Automatic for the People marked the decline of my interest in R.E.M.

I’d been peripherally aware of the band since at least 1985, but it wasn’t until the local classic rock station put “Stand” on rotation that I was formally introduced.

I had recently become acquainted with 10,000 Maniacs at around the same time, and the music press made quite a deal of the relationship between Natalie Merchant and Michael Stipe.

Green wasn’t the best introduction to the band, but Side A of the album set me on a course to play catch-up with R.E.M.’s indie work. By the time Out of Time arrived three years later, I was already well acquainted with MurmurDocument and Lifes Rich Pageant.

Out of Time was the soundtrack to my morning bus commute to the University of Hawaii, monopolizing my Walkman for months on end. At the time, I considered the album perfection. Everything seemed to be in balance — bright tracks (“Shiny Happy People”) offsetting darker tracks (“Country Feedback”), Mike Mills’ voice contrasting with Michael Stipe’s, Kate Pierson of the B-52’s adding a feminine touch the band was sorely lacking.

I was hopeful R.E.M. would always record albums this great.

Automatic for the People followed immediately afterward, and Rolling Stone magazine gave it a five-star review. The press leading up to the album’s release was breathless, and I bought into the hype.

I headed to the record store on release day and snagged my copy. I gave it every chance to burrow deep into my consciousness the way its predecessor did. It didn’t.

Months later, Bill Frisell and Duran Duran each released albums that fulfilled the jones I had hoped Automatic for the People would fill. I eventually concluded I was duped. It’s not a bad album, but it wasn’t five-star material.

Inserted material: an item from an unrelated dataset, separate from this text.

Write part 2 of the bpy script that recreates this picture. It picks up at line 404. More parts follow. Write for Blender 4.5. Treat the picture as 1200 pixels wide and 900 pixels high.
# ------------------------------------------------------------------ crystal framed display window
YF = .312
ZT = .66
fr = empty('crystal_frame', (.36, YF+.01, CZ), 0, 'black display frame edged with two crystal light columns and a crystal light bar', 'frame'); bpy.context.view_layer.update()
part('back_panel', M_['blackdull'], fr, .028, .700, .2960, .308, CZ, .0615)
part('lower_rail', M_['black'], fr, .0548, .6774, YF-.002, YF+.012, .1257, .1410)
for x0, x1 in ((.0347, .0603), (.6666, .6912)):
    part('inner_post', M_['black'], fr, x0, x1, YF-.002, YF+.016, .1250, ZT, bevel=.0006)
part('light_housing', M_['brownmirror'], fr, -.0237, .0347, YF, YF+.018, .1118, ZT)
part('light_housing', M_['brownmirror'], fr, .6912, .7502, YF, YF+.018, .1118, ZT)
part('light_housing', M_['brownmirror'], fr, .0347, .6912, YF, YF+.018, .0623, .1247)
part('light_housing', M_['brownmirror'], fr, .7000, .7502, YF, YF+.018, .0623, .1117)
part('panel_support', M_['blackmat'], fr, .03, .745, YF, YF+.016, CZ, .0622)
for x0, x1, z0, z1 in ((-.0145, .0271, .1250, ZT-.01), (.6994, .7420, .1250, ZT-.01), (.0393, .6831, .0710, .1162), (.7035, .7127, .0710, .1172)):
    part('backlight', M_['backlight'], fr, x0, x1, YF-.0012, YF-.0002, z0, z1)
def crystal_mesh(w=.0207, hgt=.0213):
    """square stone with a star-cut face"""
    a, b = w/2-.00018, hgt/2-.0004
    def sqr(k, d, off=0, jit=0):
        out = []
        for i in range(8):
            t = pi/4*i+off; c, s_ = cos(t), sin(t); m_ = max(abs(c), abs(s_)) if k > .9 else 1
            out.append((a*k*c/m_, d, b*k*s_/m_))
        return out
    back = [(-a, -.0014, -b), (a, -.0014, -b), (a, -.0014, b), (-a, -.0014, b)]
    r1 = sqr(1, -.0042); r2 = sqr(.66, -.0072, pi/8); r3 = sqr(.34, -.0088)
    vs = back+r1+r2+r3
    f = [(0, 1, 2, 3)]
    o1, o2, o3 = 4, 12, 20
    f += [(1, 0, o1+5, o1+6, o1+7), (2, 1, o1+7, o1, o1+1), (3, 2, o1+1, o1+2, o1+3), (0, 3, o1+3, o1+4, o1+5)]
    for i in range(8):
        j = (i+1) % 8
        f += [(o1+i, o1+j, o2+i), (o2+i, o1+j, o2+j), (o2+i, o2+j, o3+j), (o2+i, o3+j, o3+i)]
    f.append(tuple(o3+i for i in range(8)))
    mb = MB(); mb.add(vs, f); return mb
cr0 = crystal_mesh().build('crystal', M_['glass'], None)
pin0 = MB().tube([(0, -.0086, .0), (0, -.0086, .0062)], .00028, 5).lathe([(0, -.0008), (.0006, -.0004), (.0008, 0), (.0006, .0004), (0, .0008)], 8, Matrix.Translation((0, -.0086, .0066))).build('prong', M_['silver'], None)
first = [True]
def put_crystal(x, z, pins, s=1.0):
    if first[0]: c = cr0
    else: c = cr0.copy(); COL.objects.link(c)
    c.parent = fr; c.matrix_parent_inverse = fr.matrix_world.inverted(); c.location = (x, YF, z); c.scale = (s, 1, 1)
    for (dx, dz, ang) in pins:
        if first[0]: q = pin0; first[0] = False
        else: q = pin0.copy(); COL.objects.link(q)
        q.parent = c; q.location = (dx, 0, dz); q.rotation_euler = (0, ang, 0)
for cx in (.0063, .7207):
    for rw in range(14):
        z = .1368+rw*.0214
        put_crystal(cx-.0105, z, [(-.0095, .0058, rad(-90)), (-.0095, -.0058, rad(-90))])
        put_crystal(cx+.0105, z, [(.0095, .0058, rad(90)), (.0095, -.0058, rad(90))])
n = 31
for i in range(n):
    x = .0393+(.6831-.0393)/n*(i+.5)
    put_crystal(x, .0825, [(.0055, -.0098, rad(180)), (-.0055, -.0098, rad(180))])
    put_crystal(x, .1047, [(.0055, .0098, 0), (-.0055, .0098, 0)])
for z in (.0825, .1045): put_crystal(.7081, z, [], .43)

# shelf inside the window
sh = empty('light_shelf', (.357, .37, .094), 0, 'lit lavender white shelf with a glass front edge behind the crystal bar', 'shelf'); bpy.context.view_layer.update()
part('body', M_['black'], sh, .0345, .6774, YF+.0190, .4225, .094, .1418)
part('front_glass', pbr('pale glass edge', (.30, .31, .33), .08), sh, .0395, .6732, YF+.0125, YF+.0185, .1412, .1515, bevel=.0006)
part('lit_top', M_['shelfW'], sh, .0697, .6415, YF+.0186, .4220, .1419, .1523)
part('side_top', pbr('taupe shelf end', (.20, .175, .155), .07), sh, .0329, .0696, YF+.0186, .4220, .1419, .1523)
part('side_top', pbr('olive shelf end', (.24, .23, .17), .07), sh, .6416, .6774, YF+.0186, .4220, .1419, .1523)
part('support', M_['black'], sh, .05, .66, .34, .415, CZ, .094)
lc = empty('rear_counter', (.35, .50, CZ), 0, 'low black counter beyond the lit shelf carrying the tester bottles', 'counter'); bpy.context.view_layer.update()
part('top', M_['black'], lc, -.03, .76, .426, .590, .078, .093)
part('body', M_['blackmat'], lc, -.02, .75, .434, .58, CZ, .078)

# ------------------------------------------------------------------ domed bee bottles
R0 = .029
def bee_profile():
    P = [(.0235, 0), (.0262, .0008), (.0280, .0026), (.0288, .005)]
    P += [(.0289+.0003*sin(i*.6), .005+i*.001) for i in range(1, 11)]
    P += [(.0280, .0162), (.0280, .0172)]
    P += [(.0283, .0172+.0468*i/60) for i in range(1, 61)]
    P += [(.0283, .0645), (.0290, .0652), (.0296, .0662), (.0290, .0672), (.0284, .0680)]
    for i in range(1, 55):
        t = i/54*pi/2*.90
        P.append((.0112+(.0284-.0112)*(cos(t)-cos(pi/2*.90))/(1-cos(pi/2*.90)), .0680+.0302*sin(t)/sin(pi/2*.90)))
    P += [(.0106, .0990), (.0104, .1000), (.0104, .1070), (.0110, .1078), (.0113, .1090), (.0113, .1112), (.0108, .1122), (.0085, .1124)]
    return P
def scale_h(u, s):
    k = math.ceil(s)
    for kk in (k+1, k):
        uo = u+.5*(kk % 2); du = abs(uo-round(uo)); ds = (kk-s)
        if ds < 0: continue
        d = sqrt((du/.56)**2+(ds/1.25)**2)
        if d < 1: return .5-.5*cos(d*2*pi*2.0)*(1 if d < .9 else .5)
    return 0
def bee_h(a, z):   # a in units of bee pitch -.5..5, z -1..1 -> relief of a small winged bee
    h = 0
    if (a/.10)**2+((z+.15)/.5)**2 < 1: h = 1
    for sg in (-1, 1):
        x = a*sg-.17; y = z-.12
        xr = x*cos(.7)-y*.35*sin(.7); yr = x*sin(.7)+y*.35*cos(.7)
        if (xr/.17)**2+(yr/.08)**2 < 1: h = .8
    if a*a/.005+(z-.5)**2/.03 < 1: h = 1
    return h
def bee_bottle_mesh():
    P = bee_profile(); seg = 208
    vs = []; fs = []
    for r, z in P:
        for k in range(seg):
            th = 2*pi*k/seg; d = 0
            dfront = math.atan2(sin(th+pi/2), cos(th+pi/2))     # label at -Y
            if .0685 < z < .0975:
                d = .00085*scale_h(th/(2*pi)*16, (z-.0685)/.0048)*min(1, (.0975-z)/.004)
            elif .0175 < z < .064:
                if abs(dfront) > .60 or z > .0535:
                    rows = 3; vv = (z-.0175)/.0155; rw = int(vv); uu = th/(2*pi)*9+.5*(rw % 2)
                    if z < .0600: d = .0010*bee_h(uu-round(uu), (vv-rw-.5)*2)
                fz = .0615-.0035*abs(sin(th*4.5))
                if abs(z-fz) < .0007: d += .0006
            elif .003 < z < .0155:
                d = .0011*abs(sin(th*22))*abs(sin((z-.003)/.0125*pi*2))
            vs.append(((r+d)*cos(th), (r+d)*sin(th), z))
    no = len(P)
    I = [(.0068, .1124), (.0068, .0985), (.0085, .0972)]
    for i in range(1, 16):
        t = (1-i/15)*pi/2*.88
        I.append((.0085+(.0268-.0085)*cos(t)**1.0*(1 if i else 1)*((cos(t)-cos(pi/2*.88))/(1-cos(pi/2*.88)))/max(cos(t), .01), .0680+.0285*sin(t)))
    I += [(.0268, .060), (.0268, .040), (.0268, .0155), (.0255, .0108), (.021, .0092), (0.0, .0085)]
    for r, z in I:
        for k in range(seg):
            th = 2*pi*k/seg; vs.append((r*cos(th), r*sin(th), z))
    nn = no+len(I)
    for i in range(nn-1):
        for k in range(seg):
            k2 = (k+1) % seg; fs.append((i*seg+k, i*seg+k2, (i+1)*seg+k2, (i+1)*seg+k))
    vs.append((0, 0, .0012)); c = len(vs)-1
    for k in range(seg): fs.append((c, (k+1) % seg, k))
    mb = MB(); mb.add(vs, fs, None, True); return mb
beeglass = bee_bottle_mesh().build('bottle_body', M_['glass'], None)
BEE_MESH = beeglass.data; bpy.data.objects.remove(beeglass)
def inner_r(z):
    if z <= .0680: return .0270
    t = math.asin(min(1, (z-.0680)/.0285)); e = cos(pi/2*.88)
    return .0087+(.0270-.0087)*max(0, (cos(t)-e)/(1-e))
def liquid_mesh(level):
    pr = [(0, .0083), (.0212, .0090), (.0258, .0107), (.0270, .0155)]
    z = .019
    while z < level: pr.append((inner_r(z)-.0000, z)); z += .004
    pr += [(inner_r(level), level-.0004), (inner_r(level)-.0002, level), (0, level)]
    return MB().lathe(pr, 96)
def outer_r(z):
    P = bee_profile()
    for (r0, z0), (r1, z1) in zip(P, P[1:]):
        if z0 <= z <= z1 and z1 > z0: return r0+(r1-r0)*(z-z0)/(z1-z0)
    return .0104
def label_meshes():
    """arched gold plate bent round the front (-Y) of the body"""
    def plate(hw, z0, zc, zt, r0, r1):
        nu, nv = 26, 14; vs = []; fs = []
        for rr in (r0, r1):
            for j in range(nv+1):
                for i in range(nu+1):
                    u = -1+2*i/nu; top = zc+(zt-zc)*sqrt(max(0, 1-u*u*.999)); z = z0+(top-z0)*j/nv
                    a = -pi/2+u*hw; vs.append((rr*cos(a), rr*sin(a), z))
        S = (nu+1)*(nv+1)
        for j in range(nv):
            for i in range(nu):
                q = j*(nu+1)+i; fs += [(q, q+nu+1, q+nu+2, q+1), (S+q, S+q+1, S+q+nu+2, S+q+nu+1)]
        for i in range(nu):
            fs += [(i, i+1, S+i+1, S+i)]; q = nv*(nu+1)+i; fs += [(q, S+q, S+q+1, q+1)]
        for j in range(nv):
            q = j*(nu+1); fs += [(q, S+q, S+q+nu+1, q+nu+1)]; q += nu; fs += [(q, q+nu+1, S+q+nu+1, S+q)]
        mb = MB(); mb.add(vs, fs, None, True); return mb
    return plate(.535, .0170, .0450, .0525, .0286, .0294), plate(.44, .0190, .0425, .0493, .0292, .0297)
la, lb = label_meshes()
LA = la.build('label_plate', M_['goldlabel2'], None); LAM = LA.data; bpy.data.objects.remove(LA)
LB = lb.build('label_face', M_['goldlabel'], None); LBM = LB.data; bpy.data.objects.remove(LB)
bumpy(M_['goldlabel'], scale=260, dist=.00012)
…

Automatic for the People would not survive a purge for cash, and it went on my list overrated albums alongside Siamese Dream by Smashing Pumpkins and I Do Not Want What I Haven’t Got by Sinéad O’Connor.

The first pressing of the CD was housed in a jewel case with a translucent yellow tray. Back in November 2014, I ran across a used copy of Automatic for the People in excellent condition with the yellow tray. And it was selling for $1.

So I picked it up and gave it another spin. Would age and wisdom alter my opinion of the album?

Not really.

It’s not as awful as I thought it was, and taking a 20-year break from the ubiquity of “Everybody Hurts” certainly helps soften my previously sharp opinion.

It still hasn’t been dislodged from the overrated list, but it was a good first lesson in skepticism. Being a fan of a band doesn’t mean blind worship for everything they do.